Letter: Consenting with silence

To the Editor:

On Oct. 18, the Harlingen City Commission voted down a resolution opposing the border wall, the construction of which would wall off Santa Ana National Wildlife Refuge, the “jewel” of the national wildlife refuge system and the number one birding destination in the Rio Grande Valley.

The vote was especially disheartening as Harlingen hosts the oldest and still largest birding festival in Texas.

A Texas A& M study in 2011 documented nature tourism bringing in $463 million annually to the Rio Grande Valley, and birding is the biggest part of that.

The three no-voting Commissioners may support the border wall, or they may just be indifferent to it.

But to say it is not the city’s business simply doesn’t fly.

A federal issue is everybody’s business – that’s the democratic process. The Birding Festival and nature tourism is everybody’s business.

Saving what remains of our natural heritage is everybody’s business.

Customs and Border Protection (CBP) has said publicly that the border wall has widespread public support.

Remaining silent reinforces that presumption of support. I was absent from the 10/18 City Commission meeting because I was with a group of local refuge supporters in Washington D.C. speaking out to Congressional and Senate staff to oppose any funding to build more border walls, particularly in the Rio Grande Valley.

One of the information sheets we carried was a color map showing the cities and counties in the Valley which had passed resolutions opposing more border walls.

Staff members were particularly interested in that map and several asked to make copies of it.

They were truly unaware

that the majority of residents along the border are opposed to border walls.

This makes the Harlingen Commissioners’ indifference even more troubling.

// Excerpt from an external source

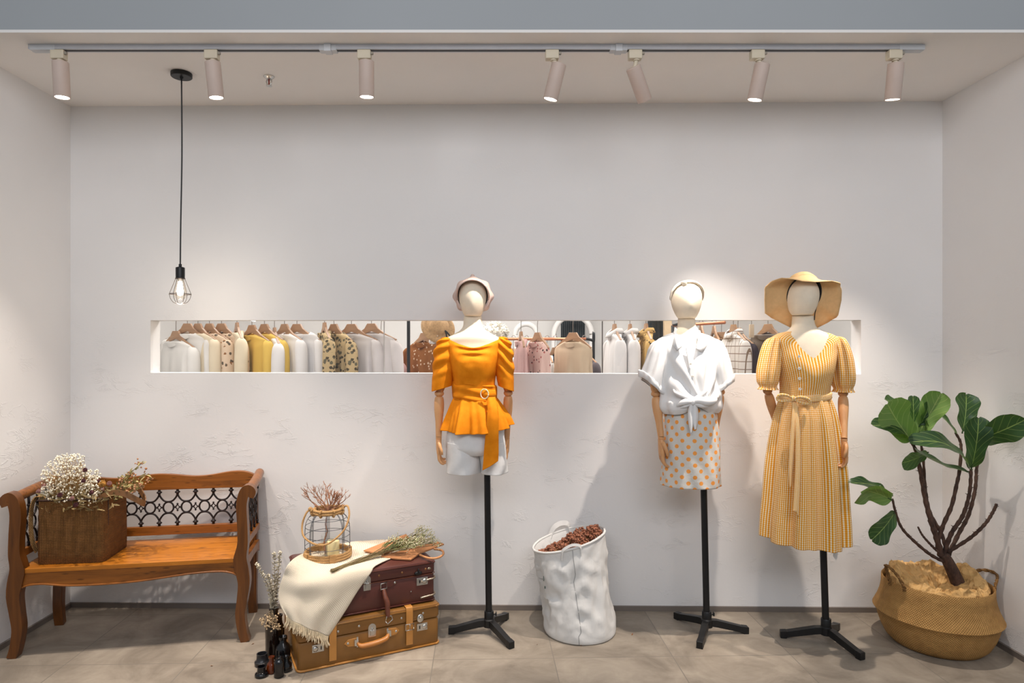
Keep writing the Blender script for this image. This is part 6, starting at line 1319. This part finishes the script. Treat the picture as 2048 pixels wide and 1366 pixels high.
hanging('hanging_garment', 'sheer white top on the copper rail right of the dotted pink dress', 1094, 697, 4.85, 14, WSH, GBk, RZ, seed=25, w_=0.32, sleeve=None, cat_='top')
hanging('hanging_garment', 'navy jacket on the copper rail left of the oatmeal jacket', 1110, 695, 4.85, 30, NAV, GBk, RZ, seed=26, w_=0.36, cat_='jacket')
hanging('hanging_garment', 'grey checked top at the right end of the copper rail', 1168, 697, 4.85, 30, CHK, GBk, RZ, seed=27, w_=0.34, cat_='top')
hanging('hanging_shirt', 'white shirt on an edge on hanger, first right of the dark glass joint', 1229, 648, 4.05, 11, WSH2, GC, seed=30, collar=True, cat_='shirt')
hanging('hanging_shirt', 'white shirt on an edge on hanger, just left of the dotted yellow shirt', 1260, 648, 4.05, 8, WSH2, GC, seed=31, collar=True, cat_='shirt')
hanging('hanging_shirt', 'yellow shirt with black dots left of the knotted shirt mannequin', 1292, 647, 4.05, 9, YDT, GC, seed=32, collar=True, cat_='shirt')
hanging('hanging_garment', 'navy top on a wide wooden hanger right of the knotted shirt mannequin', 1443, 664, 4.65, 64, NAV, GC, px2z(645, 4.6)+0.01, seed=33, w_=0.34, cat_='top')
hanging('hanging_shirt', 'white plaid shirt on an edge on hanger right of the knotted shirt mannequin', 1467, 649, 4.05, 20, PLA, GC, seed=34, collar=True, cat_='shirt')
hanging('hanging_jacket', 'navy jacket hanging behind the white plaid shirt', 1476, 656, 4.15, 26, NAV, GC, seed=35, cat_='jacket')
hanging('hanging_cardigan', 'taupe cardigan with open neck left of the gingham dress', 1536, 648, 4.05, 36, GRY, GC, seed=36, neck=0.09, cat_='cardigan')
hanging('spare_hanger', 'bare wooden hanger on the copper rail, left of the navy top', 1428, 652, 4.75, 10, None, GC, px2z(646, 4.75)+0.01, seed=37, cat_='hanger')
hanging('spare_hanger', 'bare wooden hanger on the copper rail close to the knotted shirt mannequin', 1402, 650, 4.85, 10, None, GC, px2z(647, 4.85)+0.01, seed=38, cat_='hanger')
# tag board with wire hooks
t = thing('hanging_tag_board', 'pale wooden tag block with wire hooks hanging by the taupe cardigan', 'hanger', P(1503, 648, 4.05)); q = P(1503, 662, 4.05)
MB().box(q, (0.026, 0.02, 0.082)).build('wood_block', M('pale_tag_wood', C(214, 196, 172), 0.6, var=0.08), t, smooth=False, bevel=0.002)
b = MB(); b.tube(spline([q+Vector((0, 0, 0.04)), q+Vector((0, 0, 0.06)), q+Vector((0, 0.012, Z1-q.z)), q+Vector((0, 0, Z1-q.z+0.0145)), q+Vector((0, -0.013, Z1-q.z))], 14), 0.002, 6)
b.tube([q+Vector((0, 0, -0.04)), q+Vector((0, 0, -0.066)), q+Vector((0.02, 0, -0.07)), q+Vector((0.021, 0, -0.125)), q+Vector((-0.006, 0, -0.13)), q+Vector((-0.008, 0, -0.19))], 0.0018, 6); b.tube(spline([q+Vector((-0.006, 0, -0.13)), q+Vector((-0.018, 0, -0.128)), q+Vector((-0.026, 0, -0.112))], 8), 0.0018, 6); b.build('wire_hook', WIREG, t)
# straw hat resting on a plinth, hat with ribbon, fluffy cushion
STR2 = M('pale_straw', C(226, 196, 158), 0.8, var=0.08, vs=60)
c = P(1500, 757, 4.0); pz = c.z-0.02
struct(MB().box((c.x, 4.06, pz/2), (0.34, 0.34, pz)).build('trim_1', RW, smooth=False))
t = thing('straw_hat', 'pale straw hat just showing above the sill below the taupe cardigan', 'hat', (c.x, 4.06, pz))
MB().lathe([(0.15, 0.0), (0.15, 0.004), (0.088, 0.008), (0.084, 0.04), (0.072, 0.060), (0.04, 0.068), (0, 0.069)], (c.x, 4.06, pz), 40, False, True).build('hat_body', STR2, t, solid=0.002)
q = P(876, 655, 4.30)
t = thing('straw_hat', 'straw hat with black ribbon hanging left of the orange blouse mannequin', 'hat', q)
rot = Matrix.Rotation(R(62), 3, 'X') @ Matrix.Rotation(R(20), 3, 'Y')
MB().lathe([(0.115, 0.0), (0.085, 0.006), (0.064, 0.010), (0.062, 0.035), (0.05, 0.055), (0, 0.060)], q, 36, False, True, rot=rot).build('hat_body', M('natural_straw', C(188, 152, 108), 0.8, var=0.2, vs=70), t, solid=0.003)
b = MB(); ribbon(b, [q+Vector((0.03, -0.05, -0.01)), q+Vector((0.06, -0.05, -0.03)), q+Vector((0.085, -0.05, -0.06))], 0.010, 0.002, (0, 0, 1), 10); ribbon(b, [q+Vector((0.055, -0.052, -0.03)), q+Vector((0.06, -0.052, -0.05)), q+Vector((0.062, -0.05, -0.072))], 0.010, 0.002, (1, 0, 0), 10); b.build('hat_ribbon', MC['black_band'], t)
b = MB(); b.tube(spline([q+Vector((0, 0.01, 0.05)), q+Vector((0, 0.03, 0.10)), Vector((q.x, 4.35, Z1+0.012))], 8), 0.0015, 5); b.build('hanging_loop', WIREG, t)
q = P(872, 676, 4.28); o = thing('hanging_scarf', 'white gathered scarf hanging below the straw hat with ribbon', 'scarf', q)
b = MB(); rg = []
for z, rx, ry in rows([(0.05, 0.012, 0.010), (0.02, 0.035, 0.02), (-0.03, 0.045, 0.025), (-0.08, 0.042, 0.02), (-0.105, 0.018, 0.01)], 20): rg.append([q+Vector(((rx+0.004*math.sin(7*2*PI*j/40))*math.cos(2*PI*j/40), (ry+0.003*math.sin(9*2*PI*j/40))*math.sin(2*PI*j/40), z)) for j in range(40)])
b.loft(rg); b.tube([q+Vector((0, 0, 0.045)), Vector((q.x, 4.33, Z1))], 0.0015, 5); b.build('scarf_cloth', WSH2, o)
q = P(990, 664, 5.6); t = thing('fluffy_cushion', 'white fluffy cushion on a stand right of the orange blouse mannequin', 'cushion', q+Vector((0, 0, -0.08)))
b = MB(); rnd = random.Random(5); b.ball(q, (0.11, 0.06, 0.075), 20, 12)
for i in range(380):
    v = Vector((rnd.gauss(0, 1), rnd.gauss(0, 1), rnd.gauss(0, 1))).normalized(); p = q+Vector((v.x*0.108, v.y*0.058, v.z*0.073)); b.tube([p, p+v*0.02+Vector((0, 0, rnd.uniform(-.01, .01)))], [0.006, 0.001], 4)
b.build('fluffy_cover', M('white_fluff', C(226, 220, 208), 0.95, var=0.2, vs=30), t); MB().tube([q+Vector((0, 0, -0.06)), Vector((q.x, q.y, 0.01))], 0.012, 10).build('stand_pole', BLACKM, t)
# curtains, arched mirror, post, counter
CUR = M('slate_curtain', C(62, 68, 70), 0.9, var=0.1, vs=3)
for x0, x1, lab in ((1122, 1170, 'dark slate curtain seen inside the white arch'), (1296, 1328, 'dark slate curtain between dotted yellow shirt and pale wooden post')):
    Y = 6.95; X0, X1 = px2x(x0, Y), px2x(x1, Y); pts = []
    for i in range(81):
        X = lerp(X0, X1, i/80); pts.append((X, Y+0.022*math.sin(i*0.95)+0.008*math.sin(i*2.3)))
    b = MB(); b.grid([[Vector((x, y, z)) for x, y in pts] for z in (0.03, 0.8, 1.6, 2.3)]); o = b.build('dark_curtain', CUR, None, org=(lerp(X0, X1, .5), Y, 0.03), solid=0.004); tag(o, lab, 'curtain', 'dark curtains at the back of the shop')
for cx_, hw, lab in ((1146, 38, 'tall white arched frame around the dark curtain at the back of the shop'), (1052, 22, 'narrow white arched frame left of the dotted pink dress, at the back of the shop')):
    Y = 6.8; X = px2x(cx_, Y); hw_ = hw/F*Y; zt = 1.42+0.13; b = MB()
    pts = [Vector((X-hw_, Y, 0.02)), Vector((X-hw_, Y, zt))]+[Vector((X-hw_*math.cos(a), Y, zt+hw_*math.sin(a))) for a in [PI*i/24 for i in range(25)]]+[Vector((X+hw_, Y, zt)), Vector((X+hw_, Y, 0.02))]
    b.tube(pts, 0.028, 10, up=(0, 1, 0)); o = b.build('arch_frame', RW, None, org=(X, Y, 0)); tag(o, lab, 'arch frame', 'white arch frames at the back of the shop')
X = px2x(1335, 6.6); o = MB().box((X, 6.6, 1.3), (0.075, 0.06, 2.6)).build('wooden_post', M('pale_pine_post', C(222, 196, 160), 0.6, var=0.06), None, org=(X, 6.6, 0), smooth=False, bevel=0.003); tag(o, 'pale wooden post right of the dark curtain behind the slot', 'post')
X0, X1 = px2x(776, 6.2), px2x(815, 6.2); zt = px2z(725, 6.2); t = thing('grey_counter', 'grey counter block seen low beside the black rack post', 'counter', ((X0+X1)/2, 6.2, 0))
MB().box(((X0+X1)/2, 6.4, zt/2), (X1-X0, 0.4, zt)).build('counter_body', M('slate_grey_paint', C(112, 112, 108), 0.7, var=0.05), t, smooth=False, bevel=0.003)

The type of wall slated for Santa Ana (and many other refuge tracts along the river) is a levee-wall, a 18-20 foot vertical concrete wall with an 18 foot steel bollard fence on top of that.

When the river goes into flood, which happens on average every 10 years (most recently in 2010), waters rise and spread out all the way to the levees.

With a vertical concrete wall, no terrestrial wildlife of any kind will be able to escape the flood. What had been a refuge becomes a deathtrap.

Are the Harlingen Commissioners indifferent to that as well?